Tabor students spend an hour with elementary and middle school children on Mondays and Thursdays throughout the school year.

First, Tabor mentors help their chums with homework for the first 30 minutes of each meeting. On Thursday, Emilio Martinez and Justine Langer helped third-graders Trevor Jasper, Jade Miller, Raymond, Johnston, Roxanna Nieto, and Victoria Wintermote with multiplication tables. Usually, mentors and students are paired one-on-one, but because of Tabor’s winter break, the program was short a few mentors.

“Teachers wouldn’t have time to sit down with them once a week,” Moran said.

Martinez and Langer are elementary education majors and said Tabor Chums is an outlet to gain experience.

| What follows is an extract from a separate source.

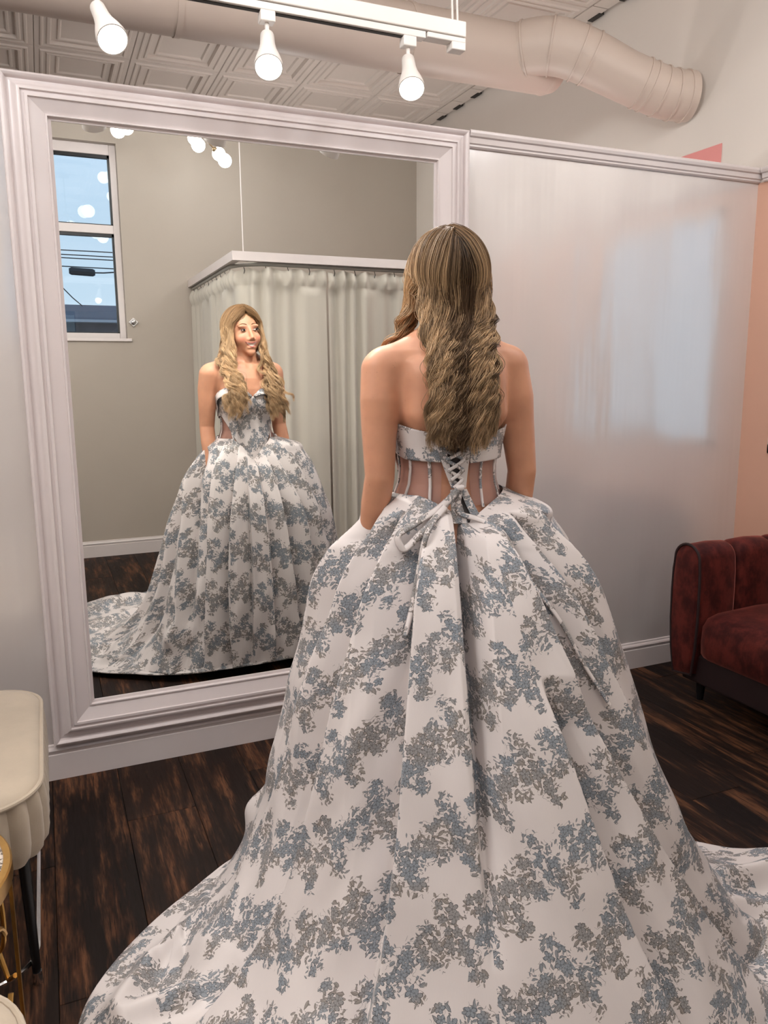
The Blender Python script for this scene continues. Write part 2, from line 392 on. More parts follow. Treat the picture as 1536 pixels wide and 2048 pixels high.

“It’s a type of work study,” Langer said. “It definitely prepares you to deal with kids of all kinds.”

For the last half hour, mentors and students usually have a snack and play on the playground. Sigley and Moran said this is the most important part of the program.

“You really build a relationship,” Martinez said. “It feels nice for them to look up to you.”

Moran said the relationship is characterized by mentors carrying their chums on their backs or other good-natured play.

“You can tell they love it,” Moran said of the mentors’ experience in chums. “It’s a nice respite from college life.”

Sigley was a mentor when she was a student at Tabor; she jumped at the chance to be a part of the program as women’s resident director.

“At the end of the day, it’s about investing in their lives,” Sigley said.